映画については最近あまり書いていませんが、他の方の映画記事はよく読んでいます。セコセッシ監督は音楽の趣味だけでなく、とりあげるテーマにも常に興味をそそられます。これからも活躍してほしい映画監督です。
by 鯉三 (2008-12-13 00:13) 

seita

CDは発売日に買ったのに、映画は機を逸しています。
『ギミーシェルター』やってくれなくてスコセッシは泣いたのでしょうか(笑)
by seita (2008-12-22 00:49) 

sowhat

nice!とコメント、ありがとうございました。
私は35年以上ストーンズを聴いてきましたが、
未だに本当の良さが分からず、のめり込むに至りません。
今回の映画には期待しましたが、途中で眠たくなる始末で
全く感性が合っていないようです。
でも映画館の音が悪かったのも事実でしたから、
BDを買ってもう一度聴き直してみるつもりです。
by sowhat (2008-12-22 22:55) 

鯉三

seitaさん:
スコセッシは「ギミー・シェルター」をなんらかの形で映画に入れようとしていたようですね。ただやはり演奏にこだわっていたと思うので、そこは残念がっていたのではないでしょうか。

sowhatさん:
音楽的感性が合わないというのは珍しいことではないと思います。

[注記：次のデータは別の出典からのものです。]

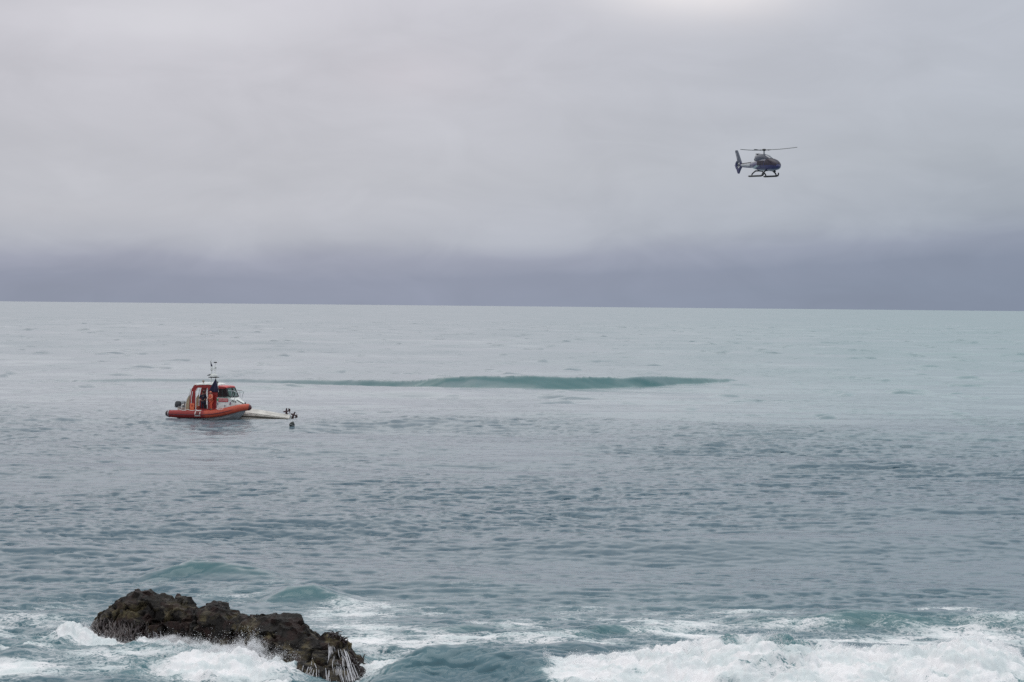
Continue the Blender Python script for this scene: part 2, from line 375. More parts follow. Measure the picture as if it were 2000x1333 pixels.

そもそもストーンズの音楽は他のバンドが作り出す音楽と客観的に比べられないのだと思います。わたしの場合、スタジオでのレコーディング作品よりも主にライブを聴いています。典型的なライブ・バンドだと思うからです。また普段聴く音楽の中でもストーンズは例外中の例外で、いわゆる「ストーンズっぽい」バンドにはまったく興味がありません。音楽のクオリティを問わずに聴く唯一のバンドがストーンズなので、他のバンドと比べようがないのです。


江戸うっどスキーさん、nice!をありがとうございます。

by 鯉三 (2008-12-22 23:35) 

ももこ

この映画を観て、ストーンズのかっこよさを再認識しました。
スターは観ていて飽きない!いい映画でした。
by ももこ (2009-01-20 22:39) 

鯉三

ももこさん:
ご訪問ありがとうございます。わたしもストーンズの映像作品はたくさん観ているのですが、この映画にはぶっ飛びました。本当にかっこよかったですね。